I wonder if he tried to fly too close to the sun.  I wonder if being the famous kid of a mega-famous parent caused the eagle that was Graham to be stunted inside, as if he had to prove himself by flapping as hard as he could, becoming as wealthy as he could, achieving all the success he could, but losing his identity in the process.  I don’t know if Graham believed in God.  I don’t know if he belonged to a community of faith that would have helped him remain true to himself as God’s dearly loved child.  Flapping hard with all you’ve got can get you places.  But it can’t get you as far as will resting on the thermals of God’s love.

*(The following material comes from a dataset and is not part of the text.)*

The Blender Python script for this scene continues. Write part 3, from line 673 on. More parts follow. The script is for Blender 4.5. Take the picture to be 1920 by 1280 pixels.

What’s the key to soaring like an eagle?  Waiting on God.  Today you stand on the threshold of something new and wonderful.  You have a future.  God is designing the right journey just for you.  Some of you will enter the exciting world of work, others will prepare for starting college in the autumn.  But whatever flightpath God is creating for you, hear the words of Isaiah “Those who wait on the Lord shall renew their strength, they shall soar with wings like eagles.”  Flapping hard to earn God’s love won’t do it.  Striving and fretting and beating yourself up in order to feel worthy of God’s love can’t do it.  It is resting in the knowledge that you are already loved beyond limits and beyond understanding that will allow you to soar.  The thermals of God’s love will lift you – let it happen.  You don’t need to work hard for that love, you already have it.  All you’ve got to do is accept it and let it lift you high until you soar.

Eagle or grasshopper?  The choice is obvious.  Be the person God made you to be.  Don’t strive to be someone else, because if you flap too hard you might crash and burn.  But rest in the knowledge that the God who created you did so because he is crazy about you just the way you are.  So go out into God’s world and soar like an eagle.